══ STORED DATA ══

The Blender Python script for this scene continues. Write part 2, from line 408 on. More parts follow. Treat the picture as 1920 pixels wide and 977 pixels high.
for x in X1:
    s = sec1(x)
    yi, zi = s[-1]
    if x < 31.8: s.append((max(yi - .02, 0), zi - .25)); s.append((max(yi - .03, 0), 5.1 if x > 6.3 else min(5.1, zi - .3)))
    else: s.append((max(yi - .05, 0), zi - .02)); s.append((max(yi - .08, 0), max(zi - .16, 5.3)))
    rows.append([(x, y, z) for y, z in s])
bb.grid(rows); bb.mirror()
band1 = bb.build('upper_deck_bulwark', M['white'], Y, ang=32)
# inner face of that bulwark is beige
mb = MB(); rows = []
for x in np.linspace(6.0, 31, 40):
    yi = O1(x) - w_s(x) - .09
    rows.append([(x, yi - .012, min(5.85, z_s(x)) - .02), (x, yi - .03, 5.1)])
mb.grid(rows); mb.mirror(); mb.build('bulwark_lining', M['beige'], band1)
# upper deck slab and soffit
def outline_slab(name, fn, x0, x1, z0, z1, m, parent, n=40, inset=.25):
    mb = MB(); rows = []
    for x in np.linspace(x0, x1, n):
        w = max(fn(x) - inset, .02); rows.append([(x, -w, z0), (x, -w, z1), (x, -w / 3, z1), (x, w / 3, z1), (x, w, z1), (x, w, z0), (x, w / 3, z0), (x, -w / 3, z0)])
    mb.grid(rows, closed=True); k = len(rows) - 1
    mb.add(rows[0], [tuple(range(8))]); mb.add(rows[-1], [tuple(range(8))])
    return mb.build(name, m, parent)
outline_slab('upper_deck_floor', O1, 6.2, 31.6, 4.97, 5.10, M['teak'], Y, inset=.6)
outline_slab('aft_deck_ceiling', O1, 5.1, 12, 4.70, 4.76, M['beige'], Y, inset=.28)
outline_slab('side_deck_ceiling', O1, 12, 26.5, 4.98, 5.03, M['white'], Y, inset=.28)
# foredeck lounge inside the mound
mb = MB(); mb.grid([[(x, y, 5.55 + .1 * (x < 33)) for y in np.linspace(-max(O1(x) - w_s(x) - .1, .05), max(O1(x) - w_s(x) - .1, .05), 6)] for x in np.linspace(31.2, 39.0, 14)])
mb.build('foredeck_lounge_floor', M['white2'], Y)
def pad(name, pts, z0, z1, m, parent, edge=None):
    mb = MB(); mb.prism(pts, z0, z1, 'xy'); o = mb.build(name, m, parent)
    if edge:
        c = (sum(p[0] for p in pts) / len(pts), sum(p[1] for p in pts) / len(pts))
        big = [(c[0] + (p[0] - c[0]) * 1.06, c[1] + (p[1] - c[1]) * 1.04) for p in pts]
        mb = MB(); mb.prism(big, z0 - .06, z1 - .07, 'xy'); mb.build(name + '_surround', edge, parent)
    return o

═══

● DIRECTIONS FOR THIS TASK:
Copy down the whole of the data above, matching it exactly.

● WRITTEN SOLUTION:
The Blender Python script for this scene continues. Write part 2, from line 408 on. More parts follow. Treat the picture as 1920 pixels wide and 977 pixels high.
for x in X1:
    s = sec1(x)
    yi, zi = s[-1]
    if x < 31.8: s.append((max(yi - .02, 0), zi - .25)); s.append((max(yi - .03, 0), 5.1 if x > 6.3 else min(5.1, zi - .3)))
    else: s.append((max(yi - .05, 0), zi - .02)); s.append((max(yi - .08, 0), max(zi - .16, 5.3)))
    rows.append([(x, y, z) for y, z in s])
bb.grid(rows); bb.mirror()
band1 = bb.build('upper_deck_bulwark', M['white'], Y, ang=32)
# inner face of that bulwark is beige
mb = MB(); rows = []
for x in np.linspace(6.0, 31, 40):
    yi = O1(x) - w_s(x) - .09
    rows.append([(x, yi - .012, min(5.85, z_s(x)) - .02), (x, yi - .03, 5.1)])
mb.grid(rows); mb.mirror(); mb.build('bulwark_lining', M['beige'], band1)
# upper deck slab and soffit
def outline_slab(name, fn, x0, x1, z0, z1, m, parent, n=40, inset=.25):
    mb = MB(); rows = []
    for x in np.linspace(x0, x1, n):
        w = max(fn(x) - inset, .02); rows.append([(x, -w, z0), (x, -w, z1), (x, -w / 3, z1), (x, w / 3, z1), (x, w, z1), (x, w, z0), (x, w / 3, z0), (x, -w / 3, z0)])
    mb.grid(rows, closed=True); k = len(rows) - 1
    mb.add(rows[0], [tuple(range(8))]); mb.add(rows[-1], [tuple(range(8))])
    return mb.build(name, m, parent)
outline_slab('upper_deck_floor', O1, 6.2, 31.6, 4.97, 5.10, M['teak'], Y, inset=.6)
outline_slab('aft_deck_ceiling', O1, 5.1, 12, 4.70, 4.76, M['beige'], Y, inset=.28)
outline_slab('side_deck_ceiling', O1, 12, 26.5, 4.98, 5.03, M['white'], Y, inset=.28)
# foredeck lounge inside the mound
mb = MB(); mb.grid([[(x, y, 5.55 + .1 * (x < 33)) for y in np.linspace(-max(O1(x) - w_s(x) - .1, .05), max(O1(x) - w_s(x) - .1, .05), 6)] for x in np.linspace(31.2, 39.0, 14)])
mb.build('foredeck_lounge_floor', M['white2'], Y)
def pad(name, pts, z0, z1, m, parent, edge=None):
    mb = MB(); mb.prism(pts, z0, z1, 'xy'); o = mb.build(name, m, parent)
    if edge:
        c = (sum(p[0] for p in pts) / len(pts), sum(p[1] for p in pts) / len(pts))
        big = [(c[0] + (p[0] - c[0]) * 1.06, c[1] + (p[1] - c[1]) * 1.04) for p in pts]
        mb = MB(); mb.prism(big, z0 - .06, z1 - .07, 'xy'); mb.build(name + '_surround', edge, parent)
    return o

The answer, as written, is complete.